交差点に、直進して進入しようとした単車(X)と、単車に先行して交差点に進入し、左折しようとした四輪車(Y)の交通事故(いわゆる巻き込み事故)です。
このような場合の基本的な過失割合は、
Xが20%、Yが80%です。
交差点において左折する車両(単車・四輪車いずれも)は、交差点の手前30Mから合図を出し、道路の左側に寄り、左側端に沿って徐行しなければなりません(道路交通法53条1項、2項、同法34条1項)。
上記過失割合は、交差点の手前30mの地点で、直進単車(X)に先行している四輪車(Y)が左折の合図を出して左折を開始した場合を想定しています。
先行左折四輪車(Y)には、左寄り不十分等の過失があり、かつ直進車優先であることから、80%の過失が認められます。他方、後行の直進単車(X)にも、Yの左折の合図を見落とすなどの前方不注視の過失があることから、
20%の過失が認められます。
ただし、基本の過失割合は、様々な要素によって修正されることがあります。
例えば、後行の直進単車(X)に+15km以上の速度違反があった場合、Xの過失割合は+10%となります。
また、Xが前を全く見ていなかった等、著しい前方不注意がある場合は、Xの過失割合は+10%となります。
反対に、先行して左折しようとした四輪車(Y)の左折が大回り・進入路鋭角の場合、Yにより注意義務が課せられるため、Xの過失割合は-10%となります。
また、Yが後方のXを見落としたり、あるいは認識した上で左折を強行した場合は、
Xの過失割合は-10%となります。
その他、事故の態様等によって修正されることがあります。
交差点に、左折しようと四輪車に先行して進入した単車(X)と、単車の後方から交差点を直進しようとした四輪車(Y)の交通事故です。
このような場合の基本的な過失割合は、
Xが60%、Yが40%です。
交差点において左折する車両(単車・四輪車いずれも。)は、交差点の手前30メートルから合図を出し、道路の左側に寄り、左側端に沿って徐行しなければなりません(道路交通法53条1項、2項、同法34条1項)。
上記過失割合は、交差点の手前30メートルの地点で、先行している左折単車(X)が左折の合図を出して左折を開始した場合を想定しています。
このような事故は、左折する単車(X)が上記左折方法に違反し、大回り左折等であるため生じる事故態様であり、単車と四輪車の優位性の差を考慮しても、Xに60%の過失が認められ、他方、Yに40%の過失が認められます。

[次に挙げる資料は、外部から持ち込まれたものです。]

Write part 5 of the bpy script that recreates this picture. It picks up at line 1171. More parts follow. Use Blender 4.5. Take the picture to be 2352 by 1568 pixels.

ただし、基本の過失割合は、様々な要素によって修正されることがあります。
例えば、先行して左折しようとした単車(X)の合図が遅れていた場合には、Xの過失割合が+5%となります。
また、仮にXが合図を全く出さずに左折した場合、Xの過失割合は+10%となります。
反対に、Yに脇見運転等著しい前方不注視がある場合や、15km以上の速度違反がある場合は、Xの過失割合は-10%となります。